Tips For Choosing The Right Small Loan.

Tips For Choosing The Right Small Loan.

A microloan is a small-dollar business loan that’s generally available in amounts up to $50,000. These small-business loans are geared toward entrepreneurs who can’t qualify for traditional financing, such as startup founders and people with limited credit histories.

How do microloans work?

Microloans typically work like traditional term loans: You receive a lump sum of capital from a lender and repay it, with interest, over a specific period of time.
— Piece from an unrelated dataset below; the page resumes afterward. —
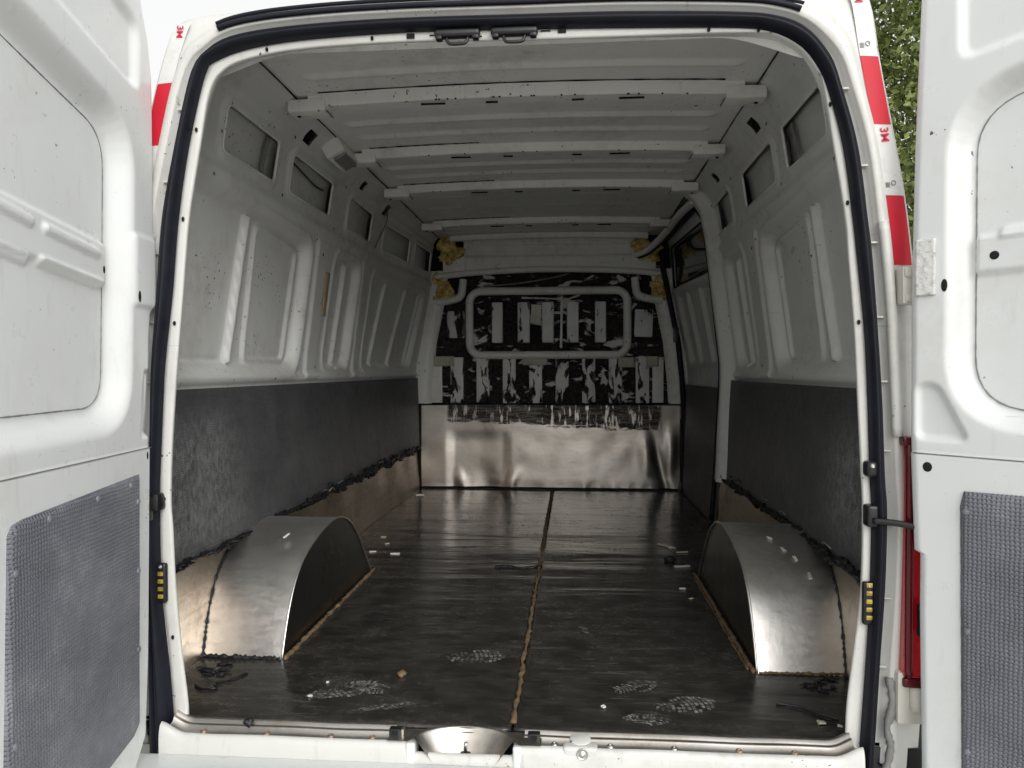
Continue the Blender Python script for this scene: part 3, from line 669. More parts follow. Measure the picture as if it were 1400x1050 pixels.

Repayment terms, interest rates and maximum loan amounts will vary based on your lender. For instance, SBA microloans funded by the U.S. Small Business Administration are available in amounts up to $50,000 with repayment terms up to seven years. Loans from the nonprofit Grameen America, on the other hand, are available only up to $2,000 with repayment terms of six months.

Best microlenders

Microloans are available from SBA intermediaries, the U.S. Department of Agriculture, nonprofit and community organizations as well as peer-to-peer lenders.

SBA microlenders

Microloan size: Up to $50,000.

Interest rates: Vary. Typically 8% to 13%.

Availability: Nationwide.

Ascendus

Microloan size: Up to $50,000.

Interest rates: 6% to 9.99% (can vary by state).

Availability: Nationwide, except Vermont and California.

Justine Petersen

Microloan size: Varies based on the program, but typically up to $50,000.

Interest rates: 6% to 20%.

Availability: Missouri, eastern Kansas and southern and central Illinois.

Kiva U.S.

Microloan size: Up to $15,000.

Interest rates: 0%.

Availability: Nationwide.

Grameen America

Microloan size: $500 to $2,000 for first-time loans.

Interest rates: 15% to 18%.

Availability: In 21 U.S. cities and Connecticut.